#### Written request
Restate the opening lines of the material below word for word, stopping after the line that contains "R = math.radians".

#### Source material
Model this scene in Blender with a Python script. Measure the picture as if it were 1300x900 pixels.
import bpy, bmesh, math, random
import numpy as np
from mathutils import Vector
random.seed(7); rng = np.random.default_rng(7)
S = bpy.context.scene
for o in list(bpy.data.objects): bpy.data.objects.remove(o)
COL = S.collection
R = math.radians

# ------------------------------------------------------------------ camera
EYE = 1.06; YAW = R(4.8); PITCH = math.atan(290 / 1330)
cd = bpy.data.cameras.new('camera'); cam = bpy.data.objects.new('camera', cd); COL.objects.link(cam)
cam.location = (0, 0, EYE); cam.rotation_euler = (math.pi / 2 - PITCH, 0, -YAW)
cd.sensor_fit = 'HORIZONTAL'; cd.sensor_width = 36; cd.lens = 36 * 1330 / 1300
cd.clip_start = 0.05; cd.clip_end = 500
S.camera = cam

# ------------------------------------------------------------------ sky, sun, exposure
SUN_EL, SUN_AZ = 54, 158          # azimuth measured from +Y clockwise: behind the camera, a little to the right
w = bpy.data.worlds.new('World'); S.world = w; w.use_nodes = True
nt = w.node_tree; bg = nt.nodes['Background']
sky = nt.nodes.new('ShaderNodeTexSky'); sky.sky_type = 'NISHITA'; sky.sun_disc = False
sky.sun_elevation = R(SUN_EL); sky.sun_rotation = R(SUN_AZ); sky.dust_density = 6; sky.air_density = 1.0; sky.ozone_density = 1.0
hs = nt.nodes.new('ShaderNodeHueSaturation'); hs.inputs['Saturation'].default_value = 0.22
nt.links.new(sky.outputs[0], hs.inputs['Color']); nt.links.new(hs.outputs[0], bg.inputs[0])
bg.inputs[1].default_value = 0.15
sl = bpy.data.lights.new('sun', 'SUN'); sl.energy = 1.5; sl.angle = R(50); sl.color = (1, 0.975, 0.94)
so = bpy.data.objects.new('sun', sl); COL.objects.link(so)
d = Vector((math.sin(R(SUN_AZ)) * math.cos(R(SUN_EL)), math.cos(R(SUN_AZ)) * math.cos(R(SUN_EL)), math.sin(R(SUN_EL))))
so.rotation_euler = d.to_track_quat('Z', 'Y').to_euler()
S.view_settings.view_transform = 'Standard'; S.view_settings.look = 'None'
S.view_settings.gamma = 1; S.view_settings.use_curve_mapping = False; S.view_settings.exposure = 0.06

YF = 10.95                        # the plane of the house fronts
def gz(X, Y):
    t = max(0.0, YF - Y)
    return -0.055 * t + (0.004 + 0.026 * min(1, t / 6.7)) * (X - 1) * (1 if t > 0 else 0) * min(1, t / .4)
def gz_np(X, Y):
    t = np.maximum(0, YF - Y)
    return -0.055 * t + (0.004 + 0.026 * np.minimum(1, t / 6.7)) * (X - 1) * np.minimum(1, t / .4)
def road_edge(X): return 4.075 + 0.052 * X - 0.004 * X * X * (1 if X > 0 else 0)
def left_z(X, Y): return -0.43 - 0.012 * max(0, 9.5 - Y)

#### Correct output
Model this scene in Blender with a Python script. Measure the picture as if it were 1300x900 pixels.
import bpy, bmesh, math, random
import numpy as np
from mathutils import Vector
random.seed(7); rng = np.random.default_rng(7)
S = bpy.context.scene
for o in list(bpy.data.objects): bpy.data.objects.remove(o)
COL = S.collection
R = math.radians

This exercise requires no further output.